Ich habe keine Ahnung von Küchen und bei Ikea irgendwas zusammengeklickt und es kommt extra jemand aus Thüringen und baut den Haufen auf und ich fürchte, das wird zu einer mittleren Katastrophe führen und für alle sehr frustrierend sein und am Ende haben wir vier Spülen und keinen Backofen und wir werden für immer Toast mit Käse essen müssen.
In der neuen Stadt gibt es kaum OGS-Plätze, fürs Kind genau null. Bis halb zwei wird es schulisch betreut, ohne Mittagessen, dann ist es vogelfrei. Ich arbeite weiterhin in der Nachbarstadt, dort ist auch die Betriebskita vom kleinen Kind. Wir fahren mit Bahn und Zug und brauchen pro Weg eine knappe Stunde. Wenn alles top läuft, kann ich gegen zwei Uhr beim großen Kind sein. Das müsste sich dann die halbe Stunde bis dahin irgendwie irgendwo beschäftigen.
Die Betriebskita hat bei unserem Stundenkontingent freitags immer zu, haben wir jetzt erfahren. Ich müsste also von Montag bis Donnerstag entsprechend länger arbeiten, würde erheblich später das große Kind erreichen, das einer schlimmen Verwahrlosung und Verrohung ausgesetzt wäre. Da knirscht es, da müssen wir nochmal ran.
Dass das alles so kompliziert und tüftelig ist, hätte ich nicht gedacht. Wie muss das erst mit drei oder vier Kindern sein? Da wird es ja unmöglich, umzuziehen. Kein Wunder, dass die Leute alle erst festverankerte Häuser kaufen und dann Kinder kriegen.
Naja, es wird schon werden. Ich bin vorsichtig optimistisch. Es liegt ja auch alles auf einer gut getakteten Zeitachse.
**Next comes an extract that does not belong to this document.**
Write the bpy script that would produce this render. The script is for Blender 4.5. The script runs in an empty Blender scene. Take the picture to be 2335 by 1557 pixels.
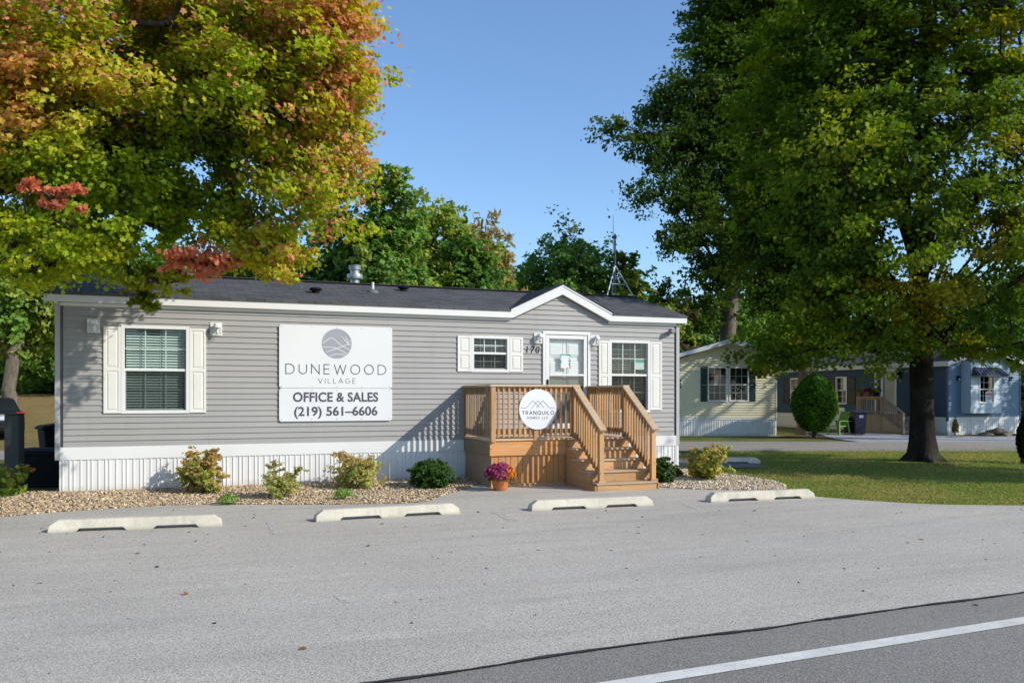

Jetzt der Umzug, bis zum Ende des Schuljahres geht das große Kind noch in seine alte Schule, in den Sommerferien dann die Eingewöhnung in die Kita, zu Beginn der dritten Klasse die neue Schule und kurz danach mein erster Arbeitstag. Und dann kann sich der Alltag endlich einruckeln. Das wird eine Langstrecke, das wird ein Marathon und ich habe mich noch nie so früh im Jahr auf die Weihnachtszeit gefreut.

Garten

Oh verdammich, ich hätte es wissen müssen, ein Umzug Anfang Mai fällt strategisch ungünstig in die falsche Jahreszeit. Es gibt gerade die ersten warmen Sonnentage nach dem langen Winter und ich habe mich natürlich auch dieses Jahr wieder mit Karacho in den Garten reinverknallt. Vorgestern schrieb ich eine Kolumne, warum wir eigentlich nie in den Urlaub fahren (zum Beispiel weil ich mich von Frühling bis Herbst mehrmals täglich im Garten und drumherum körperlich und nichtkörperlich erholt fühle) und da ist mir dann auch noch mal sehr klar geworden, dass wir das Land gegen die Stadt tauschen und da auch keine berittenen Pferde an unserem fünf Quadratmeter-Balkon vorbeitraben oder Mähdrescher oder Förster und barfuß laufen dann auch nicht mehr drin ist und ich tatsächlich Schuhe für die Zeit zwischen Mai und September brauche. Sowas halt. Nun ja. Was sagt ein Abschied, der gehörig traurig ist, über die vergangene Zeit? Vermutlich, dass sie schön war und das ist ja eigentlich ein guter Gedanke.

Spartacus entdeckt den Garten. Und während sie das tut, verschwindet sie aus meinem Blickfeld, manchmal sehr lang. Sobald die Terrassentür offen steht, huscht sie raus, wie eine Katze eigentlich, und weg ist sie. Treppen hoch, Treppen runter, Schubkarre schieben, auf den Hügel steigen, am Tor rütteln, unters Trampolin stellen, die Schaukel schwingen, Steine sammeln, auf der Baumbank balancieren, Fußball spielen, durchs Beet laufen, Schnecken jagen, in der schwarzen Erde buddeln, rumstrolchen, gucken, was weiß ich, was sie noch so anstellt. Zwischendurch kommt sie kurz reingelaufen, immer dreckig, trinkt einen Schluck, angelt sich eine Tomate, möchte ein Buch vorgelesen bekommen und geht dann wieder raus. Zum ersten Mal in ihrem Leben weiß ich abends nicht genau, was sie den Tag über gemacht hat.